Novos excluídos
A exclusão social ganha novos contornos na educação, protagonizada por medidas que evitam as diferenças culturais, de classe, de recursos e pretendem construir pequenos mundos de elite, onde só há lugar para os filhos de famílias que se conhecem, entre as quais se esperam alianças, casamentos e até negócios.
Sob a capa de medidas que visam a excelência e o rigor, aumentam a exclusão dos mais frágeis ou carenciados. Pretendem separar as crianças em função do grau de dificuldades, de deficiência, do bairro onde residem ou dos benefícios sociais que recebem. É a cultura de mérito, dizem os defensores desta discriminação.
Mérito? Com base em que critérios? Ter livros em casa, um computador pessoal, pais licenciados que, se não sabem explicar, pagam a quem o faça? Mérito conquistado num meio favorável, onde não faltam aulas de piano, de ballet ou violão, judo e onde há sempre verba para comprar material didático, desportivo e outros equipamentos, preferencialmente de marca?
Quando um ministro da educação retoma a velha máxima de que as escolas públicas devem separar os bons alunos dos que não têm resultados favoráveis, retoma a velha divisão social de classes, que indiretamente está associada a essas performances. Porque, não podemos esquecer que os contextos culturais mais favorecidos influenciam, de forma direta, os bons resultados dos alunos, e justificam aquilo que o sistema apelida de “mérito”.
Depois de se ter lutado por uma escola inclusiva, que não discrimine os deficientes, mas antes promova a solidariedade e uma educação para todos, eis que o ministro Nuno Crato retoma a ideia das turmas especiais para meninos especiais, reforçando a exclusão. Quem sabe, prossegue a máxima de que “longe da vista, longe do coração”, consequência direta da discriminação. Afasta do coração, dos afetos, aqueles que são excluídos da cidadania, considerados menores, menos capazes, com menos direitos, demasiado diferentes.
Esta nova forma de excluir é subtil, não põe letreiros, mas dificulta a o acesso, não proíbe, mas cria obstáculos, não é oficial mas acaba por penetrar o
pensamento de uma minoria instalada, com poder. Uma minoria que se julga superior e que, por isso, despreza, explora e até ridiculariza quem não pertence ao meio onde vive.
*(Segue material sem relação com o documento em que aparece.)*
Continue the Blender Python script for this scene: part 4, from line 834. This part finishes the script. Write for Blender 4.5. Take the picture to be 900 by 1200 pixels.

Nesta visão elitista, não há lugar para a diferença e muito menos para o multiculturalismo.
Em tempo de crise, quando faltam empregos e as dificuldades aumentam, há que estar vigilante, porque se corre o risco de ver intensificar a intolerância perante os imigrantes, os repatriados, os deficientes ou simplesmente os cidadãos que residem em zonas socialmente desfavorecidas.
O que pretende o atual governo da república para a educação é um retrocesso. Sob a capa de promover o mérito, quer igualar o que é diferente, obrigando alunos que foram alvo de currículos adaptados à realização de exames gerais, como se a uniformização fosse um critério de justiça. Recuperam o exame do 4º ano, introduzindo um travão ao processo educativo, num país que mal conseguiu generalizar a escolaridade obrigatória de nove anos e que assim, se isola ainda mais no contexto europeu.
O que pretende este governo do PSD/CDS? Reconstruir velhas fronteiras, entre ricos e pobres, entre filhos de família e os outros, sem nome?
Quem defende uma sociedade inclusiva, justa, não pode admitir que, a cobro da promoção do mérito, se agravem desigualdades sociais e se criem novos excluídos.